Une estimation salée
« Je sais que vous n’êtes pas d’accord pour le transfert. Je vais vous dire : moi non plus ! Mais c’est la loi… », a lancé en préambule Eric Darbot, président de la CCSF. « Peut-être que les choses évolueront », a-t-il ajouté, faisant référence aux nombreuses objections qui se font jour au sein des collectivités locales depuis plusieurs années. « Mais je suis allé, en octobre, à la conférence des intercommunalités de France à Orléans. Les grandes communautés de communes et d’agglo, elles, sont pour ce transfert.
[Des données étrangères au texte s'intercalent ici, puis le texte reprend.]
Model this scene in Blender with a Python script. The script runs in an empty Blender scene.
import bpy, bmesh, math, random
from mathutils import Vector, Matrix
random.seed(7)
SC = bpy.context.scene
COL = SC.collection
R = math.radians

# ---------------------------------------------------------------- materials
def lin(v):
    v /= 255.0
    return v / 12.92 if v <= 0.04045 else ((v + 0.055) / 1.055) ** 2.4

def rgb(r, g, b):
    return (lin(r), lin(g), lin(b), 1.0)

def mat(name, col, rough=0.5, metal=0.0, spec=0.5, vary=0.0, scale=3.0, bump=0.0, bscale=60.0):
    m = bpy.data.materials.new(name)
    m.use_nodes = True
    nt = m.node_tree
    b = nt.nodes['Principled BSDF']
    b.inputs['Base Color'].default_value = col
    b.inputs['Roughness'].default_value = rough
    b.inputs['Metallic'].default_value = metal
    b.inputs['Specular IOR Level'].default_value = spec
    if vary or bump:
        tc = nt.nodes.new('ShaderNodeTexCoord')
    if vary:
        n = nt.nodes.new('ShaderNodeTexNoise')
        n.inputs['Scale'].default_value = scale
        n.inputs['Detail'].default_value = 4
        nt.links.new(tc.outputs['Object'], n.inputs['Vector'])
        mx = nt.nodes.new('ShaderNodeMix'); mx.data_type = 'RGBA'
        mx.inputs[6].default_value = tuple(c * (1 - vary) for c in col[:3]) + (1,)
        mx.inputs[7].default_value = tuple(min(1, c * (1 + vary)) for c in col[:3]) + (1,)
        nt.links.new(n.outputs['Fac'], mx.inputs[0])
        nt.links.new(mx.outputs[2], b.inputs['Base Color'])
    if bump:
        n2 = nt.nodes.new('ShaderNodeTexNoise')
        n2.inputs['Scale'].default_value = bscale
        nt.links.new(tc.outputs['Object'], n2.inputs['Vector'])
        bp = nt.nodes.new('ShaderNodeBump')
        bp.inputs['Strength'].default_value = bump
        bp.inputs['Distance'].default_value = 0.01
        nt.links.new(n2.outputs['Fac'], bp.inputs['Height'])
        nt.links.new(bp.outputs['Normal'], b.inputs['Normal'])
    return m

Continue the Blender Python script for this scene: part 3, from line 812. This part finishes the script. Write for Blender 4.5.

On ne peut pas prendre le risque d’attendre le 31 décembre 2025 et se demander alors ce qu’on va faire… Nous devons nous préparer », a conclu le président, en évoquant un nécessaire sens de la responsabilité.
Sa position de principe a été partagée par la grande majorité des délégués communautaires. Ce qui a revanche surpris et incommodé les délégués est l’estimatif : 170 000 € HT pour une simple étude. William Joffrain, maire de Valleroy, n’a pas caché sa stupeur : « C’est une très bonne idée de faire une étude. Je suis tout à fait d’accord : il faut se positionner pour dans deux ans. Mais le prix est astronomique ! Alors, pour ce prix astronomique, il faudra être exigeant et vigilant : le bureau d’études devra aller sur le terrain, dans toutes les communes ».
« C’est prévu ! », a abondé Eric Darbot, tandis que Christophe Bourgeois précisait que cette somme de 170 000 € HT n’est qu’un estimatif, qui l’a, certes, désagréablement étonné. Le vice-président espère ainsi obtenir une bonne surprise avec la mise en concurrence, à l’issue de l’appel d’offres. En attendant, tout le monde s’est accordé sur l’inanité d’un tel transfert de compétence sur un territoire tel que les Savoir-Faire. Petite cerise sur le gâteau : la préfète a fait savoir que le financement de l’étude ne sera pas éligible à la Dotation d’équipement des territoires ruraux (DETR), le subventionnement étatique. « L’Etat nous oblige mais ne finance pas ?! », s’est étranglé un élu. Le principe de l’étude a été validé avec trois voix contre et trois absentions.
N. C.
AU FIL DES DOSSIERS…
Les attributions de compensation approuvées. — Les délégués ont approuvé les attributions de compensation 2023, c’est-à-dire le flux financier entre communes et intercommunalités pour compenser les services communs et autres transferts de fiscalité.
Avance de subvention pour le CIAS. — Le conseil communautaire a consenti une avance budgétaire de 250 000 € pour le Centre intercommunal d’action sociale CIAS Avenir, au titre de l’année 2024.
La mutuelle Just approuvée. — Déjà présente à Langres, la mutuelle Just, qui ne fonctionne qu’avec des collectivités locales mais au bénéfice de l’ensemble des habitants du territoire considéré va investir celui de la CCSF. Le but est de permettre en particulier aux populations les plus fragiles — petits retraités, étudiants, etc. — de bénéficier d’une couverture mutuelle appréciable à tarifs bien plus avantageux.
ILS ONT DIT…
Lettre aux hommes de chiffres. — Lors de son intervention commentant le prix estimatif prohibitif de la future étude sur le transfert de la compétence Eau (lire ci-dessus), William Joffrain a exigé que le cabinet qui sera sélectionné vienne sur le territoire : « Je ne veux pas d’un cabinet parisien qui reste dans son bureau en ne se basant que sur des chiffres ». Avant d’ajouter, après avoir avisé ses voisins de table, travaillant sur les finances de la communauté de communes : «… Avec tout le respect que j’ai pour les hommes de chiffres ! ». Il a évité de justesse la mise à l’amende.
Non d’un quota ! — Délégué de Haute-Amance, François Demont est toujours l’un des intervenants les plus prolixes en conseil communautaires, n’hésitant jamais à s’opposer s’il l’estime nécessaire. Jeudi soir, il l’a fait à deux reprises, votant non à deux délibérations. « D’habitude, ce n’est qu’une fois mais j’étais en retard pour mon quota de l’année ! », a-t-il plaisanté après coup.